**YOUR GOAL**
Skipping all pictures, set down the lines of the listing from the first through the one with "from mathutils import Vector, Matrix".
======== RAW DATA
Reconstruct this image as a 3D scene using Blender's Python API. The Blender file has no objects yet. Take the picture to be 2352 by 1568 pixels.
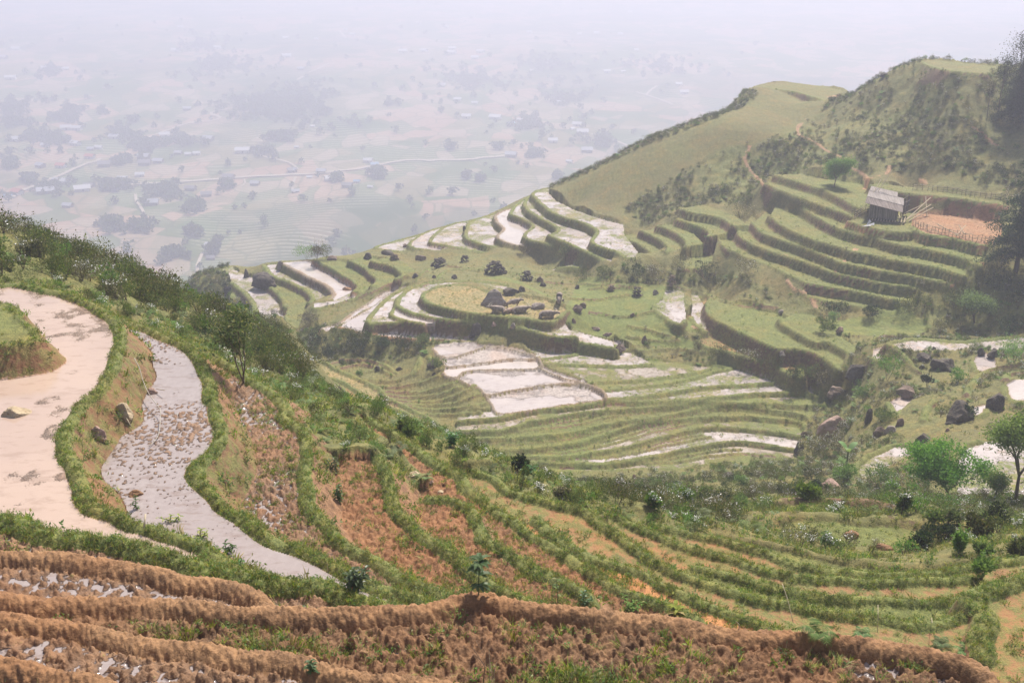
import bpy, bmesh, math, random
import numpy as np
from mathutils import Vector, Matrix

# ------------------------------------------------------------------ camera
PITCH = math.radians(21.0)          # downward look
FPX = 2259.0                        # focal length in pixels of a 2352 px wide frame
scene = bpy.context.scene
COL = scene.collection
cam_d = bpy.data.cameras.new("camera"); cam = bpy.data.objects.new("camera", cam_d)
COL.objects.link(cam); scene.camera = cam
cam_d.sensor_width = 36.0; cam_d.lens = 36.0 * FPX / 2352.0
cam_d.clip_start = 0.1; cam_d.clip_end = 20000
cam.location = (0, 0, 0); cam.rotation_euler = (math.radians(90) - PITCH, 0, 0)

# ------------------------------------------------------------------ light
SUN_EL, SUN_AZ = math.radians(56), math.radians(24)     # azimuth from +Y towards +X
world = bpy.data.worlds.new("World"); scene.world = world; world.use_nodes = True
wn = world.node_tree.nodes; wl = world.node_tree.links
sky = wn.new("ShaderNodeTexSky"); sky.sky_type = 'NISHITA'; sky.sun_disc = False
sky.sun_elevation = SUN_EL; sky.sun_rotation = SUN_AZ
sky.air_density = 1.2; sky.dust_density = 4.0; sky.ozone_density = 1.0
bg = wn["Background"]; bg.inputs[1].default_value = 0.085
wl.new(sky.outputs[0], bg.inputs[0])
sd = bpy.data.lights.new("sun", 'SUN'); sun = bpy.data.objects.new("sun", sd); COL.objects.link(sun)
sd.energy = 5.0; sd.angle = math.radians(3.0); sd.color = (1.0, 0.92, 0.79)
S = Vector((math.sin(SUN_AZ) * math.cos(SUN_EL), math.cos(SUN_AZ) * math.cos(SUN_EL), math.sin(SUN_EL)))
sun.rotation_euler = S.to_track_quat('Z', 'Y').to_euler()
scene.view_settings.view_transform = 'Standard'; scene.view_settings.look = 'None'
scene.view_settings.exposure = 0.50; scene.view_settings.gamma = 1.0
scene.cycles.max_bounces = 6; scene.cycles.volume_bounces = 1
scene.cycles.transparent_max_bounces = 8
scene.cycles.use_denoising = True

rng = np.random.default_rng(7); random.seed(7)

# ------------------------------------------------------------------ tracing helpers
TILES = dict(P=(0, 0, 1.0), a=(0, 574.2, 3.4133), b=(0, 1108.8, 3.4133), c=(574.2, 1108.8, 3.4133),
             d=(574.2, 803.9, 3.4133), e=(1148.4, 1108.8, 3.4133), f=(1663, 1108.8, 3.4133),
             g=(1663, 746.5, 3.4133), h=(1148.4, 746.5, 3.4133), i=(516.8, 459.4, 3.4133),
             j=(1091, 373.2, 3.4133), k=(1663, 86.1, 3.4133), l=(1663, 373.2, 3.4133))
def T(s):
    out = []; t = TILES['P']
    for w in s.split():
        if ':' in w:
            key, w = w.split(':'); t = TILES[key]
        x, y = w.split(','); out.append((t[0] + float(x) / t[2], t[1] + float(y) / t[2]))
    return np.array(out)
CP, SP = math.cos(PITCH), math.sin(PITCH)
def ray(uv):
    uv = np.atleast_2d(np.asarray(uv, float)); x = (uv[:, 0] - 1176) / FPX; y = (784 - uv[:, 1]) / FPX
    return np.stack([x, CP + y * SP, -SP + y * CP], 1)
def W(uv, z):
    """point of the place at height z seen at uv (z scalar or array)"""
    d = ray(uv); t = np.asarray(z) / d[:, 2]; return d * t[:, None]
def project(p):
    p = np.atleast_2d(p); f = p[:, 1] * CP - p[:, 2] * SP; up = p[:, 1] * SP + p[:, 2] * CP
    return np.stack([1176 + FPX * p[:, 0] / f, 784 - FPX * up / f], 1)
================
**EXPECTED ANSWER**
Reconstruct this image as a 3D scene using Blender's Python API. The Blender file has no objects yet. Take the picture to be 2352 by 1568 pixels.
import bpy, bmesh, math, random
import numpy as np
from mathutils import Vector, Matrix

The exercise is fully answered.